Michael Morpurgo’s stories move from happiness and joy to human catastrophe in an inkling. He tells his tales through the eyes of adults and the eyes of a child – often one and the same, simultaneously. His writing is intensely dramatic, his characters endure extraordinary psychological journeys, and he is unflinching in his pursuit of emotional truth. This, combined with characteristic exuberance and joie de vivre, is what makes his work so theatrical and why I am irresistibly drawn to dramatise it.
Private Peaceful is set before and during the First World War – known as The Great War at the beginning of the twentieth century, in the vain hope that there would be no more wars after this ‘war to end all wars’. At the end of Tommo’s story, as he faces the ultimate adversity, we nonetheless hold faith that humanity must one day cease to send its young to unjust slaughter.
Toro! Toro! is set in a Civil – or Uncivil – War: brother against brother, family against family, Spaniard against Spaniard. And the Spanish Civil War also lured idealists from all over the world who had never before raised arms against anyone, who were now fighting for one ideology (International Socialism) against another (Fascism).

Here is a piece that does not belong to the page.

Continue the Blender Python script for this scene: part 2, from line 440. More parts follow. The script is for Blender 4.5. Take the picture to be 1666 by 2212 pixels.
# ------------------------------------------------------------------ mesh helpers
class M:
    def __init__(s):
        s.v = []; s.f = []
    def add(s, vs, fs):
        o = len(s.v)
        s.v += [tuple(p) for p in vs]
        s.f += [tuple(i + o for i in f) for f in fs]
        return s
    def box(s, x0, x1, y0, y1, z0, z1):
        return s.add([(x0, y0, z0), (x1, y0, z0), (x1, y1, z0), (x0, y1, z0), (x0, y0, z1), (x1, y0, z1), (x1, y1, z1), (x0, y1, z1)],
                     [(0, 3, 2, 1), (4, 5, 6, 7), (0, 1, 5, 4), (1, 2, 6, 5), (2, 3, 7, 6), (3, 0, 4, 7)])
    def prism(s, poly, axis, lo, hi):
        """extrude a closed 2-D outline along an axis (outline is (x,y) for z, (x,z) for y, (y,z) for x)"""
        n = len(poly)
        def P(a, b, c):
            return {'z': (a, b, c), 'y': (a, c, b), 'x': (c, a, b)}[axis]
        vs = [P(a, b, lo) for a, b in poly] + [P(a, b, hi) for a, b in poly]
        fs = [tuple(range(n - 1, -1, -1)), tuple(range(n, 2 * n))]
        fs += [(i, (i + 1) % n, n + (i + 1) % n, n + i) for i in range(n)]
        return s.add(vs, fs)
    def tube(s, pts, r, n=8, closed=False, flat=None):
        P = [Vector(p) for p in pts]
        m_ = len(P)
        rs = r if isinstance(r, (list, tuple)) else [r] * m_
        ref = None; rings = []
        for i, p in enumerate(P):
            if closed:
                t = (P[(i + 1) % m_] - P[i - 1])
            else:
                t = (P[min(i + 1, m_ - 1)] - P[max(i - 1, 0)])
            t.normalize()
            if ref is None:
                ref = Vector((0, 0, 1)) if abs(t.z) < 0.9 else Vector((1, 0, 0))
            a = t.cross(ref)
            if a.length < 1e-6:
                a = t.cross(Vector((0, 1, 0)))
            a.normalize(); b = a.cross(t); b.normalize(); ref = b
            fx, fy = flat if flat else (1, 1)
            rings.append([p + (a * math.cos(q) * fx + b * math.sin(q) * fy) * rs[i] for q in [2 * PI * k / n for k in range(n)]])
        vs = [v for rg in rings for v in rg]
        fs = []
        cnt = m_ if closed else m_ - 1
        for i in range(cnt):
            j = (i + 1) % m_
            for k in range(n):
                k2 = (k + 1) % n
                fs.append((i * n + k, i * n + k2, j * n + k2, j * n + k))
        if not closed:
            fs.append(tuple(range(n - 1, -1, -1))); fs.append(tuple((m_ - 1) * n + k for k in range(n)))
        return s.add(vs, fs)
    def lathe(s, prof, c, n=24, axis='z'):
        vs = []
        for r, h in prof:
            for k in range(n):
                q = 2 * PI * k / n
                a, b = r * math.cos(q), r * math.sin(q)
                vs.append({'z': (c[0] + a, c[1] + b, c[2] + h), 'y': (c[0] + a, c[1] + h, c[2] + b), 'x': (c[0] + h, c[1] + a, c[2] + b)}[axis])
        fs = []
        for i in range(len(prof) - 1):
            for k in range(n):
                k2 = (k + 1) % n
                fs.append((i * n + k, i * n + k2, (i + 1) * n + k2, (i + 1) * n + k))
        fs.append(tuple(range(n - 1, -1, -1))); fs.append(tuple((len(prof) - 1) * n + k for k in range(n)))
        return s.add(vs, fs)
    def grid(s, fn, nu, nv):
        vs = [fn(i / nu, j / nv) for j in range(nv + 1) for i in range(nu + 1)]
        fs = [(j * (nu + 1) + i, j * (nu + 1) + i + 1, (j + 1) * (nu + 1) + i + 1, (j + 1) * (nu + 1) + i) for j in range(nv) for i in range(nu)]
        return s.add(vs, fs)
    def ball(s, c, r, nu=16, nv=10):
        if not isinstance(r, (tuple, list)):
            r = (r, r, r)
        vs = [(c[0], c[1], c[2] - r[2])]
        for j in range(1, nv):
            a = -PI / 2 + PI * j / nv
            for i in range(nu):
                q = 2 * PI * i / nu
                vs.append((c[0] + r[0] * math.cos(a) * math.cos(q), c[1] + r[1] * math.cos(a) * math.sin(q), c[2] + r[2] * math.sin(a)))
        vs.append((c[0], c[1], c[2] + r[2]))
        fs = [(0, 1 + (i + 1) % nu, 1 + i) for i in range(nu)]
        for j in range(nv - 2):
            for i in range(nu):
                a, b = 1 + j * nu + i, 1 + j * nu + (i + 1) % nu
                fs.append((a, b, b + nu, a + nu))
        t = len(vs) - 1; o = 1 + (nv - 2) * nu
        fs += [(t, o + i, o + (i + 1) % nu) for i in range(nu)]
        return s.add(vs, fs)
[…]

The Mozart Question features an adult musician, a violinist, whose Jewish parents have been snagged in a Europe devastated by the Second World War and its Holocaust. Yet even in the depths of their despair they can acknowledge the redemption that can be offered by their music.
Each of these three plays for one actor playing umpteen roles is inspired, if that can be the appropriate word, by the shock of war. Wars are ostensibly fought in pursuit of ideals but are always rendered absurd by the adults who take us to war, by their bankrupt morality and cynical materialism and casual indifference. It is the clarity of vision of the children who endure these wars, are orphaned in them, slaughtered in them, survive them against the odds, who are our beacon of hope. It is in these children and their future that the ideals to which we aspire are enshrined – and should never be corrupted to fuel the indecency of war. In telling these stories in the theatre, we bear collective witness to the tenacity of the human imagination, to the passion of the human heart, to the triumph of the human spirit – to the bright spark of humanity that urges us through the dark night of the soul.